つまり、熟練工であっても、気持ちの変動や精神状態に左右されてポカミスを犯すものなのです。

もちろんこんなことはいまどきドイツではないと思うのだが…

そういっただれにでも起こりうるミスによる品質問題を、インダストリー4.0は解決していくのだろうと思うし、ドイツがそれを国策として全力で取り組んでいる意味も分かる気がします。
たとえばドイツの場合は、ずいぶんも前から日本以上に少子高齢化の問題や熟練工不足に悩まされており、それを補うために特に移民や東欧からの出稼ぎ労働者に頼っている事が多い。そうなると、言葉の壁や技能の伝承などが問題で、特に自動車の最終組み立て工場など、複雑かつ大量の部品を正しく組付けなければならない現場では、品質を確保するのは至難の業である。金曜日午後の品質低下の比ではないのである。

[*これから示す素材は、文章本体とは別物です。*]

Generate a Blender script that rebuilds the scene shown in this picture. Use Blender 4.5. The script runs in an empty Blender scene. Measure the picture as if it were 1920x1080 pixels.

工場のモノづくりで失敗が起きないようにするために、作業者のいる各工程においては、大型ディスプレイに図や写真を用いた作業指示が映し出され、使うツールは作業手順通りにしか動かないようにプログラムされ、行った作業の記録はかなり詳細な情報まで製品シリアル番号と共にサーバーに保存されるといった具合だ。

たとえば、ドイツの完成車組み立てメーカーでは、単なるボルト締めに見えるような工程も、締付ツールにGPSを利用し、ツールで締め付けた位置を管理し、その位置と連動して作業指示およびプログラムがワイヤレスで伝送され、締め付けを行った結果や測定データ(締付トルク・回転角度のプロットデータ)も含めてサーバーで保存し、解析にも使用するといった念の入れようだ。当然、車体や主要部品にはRFIDが組み込まれているのである。

まずは「人を100%信じない」「人は間違えるもの」だという事を前提にして、それをシステムやテクノロジーでカバーをするという発想…これが現在のインダストリー4.0を国策で進めている背景にあるようである。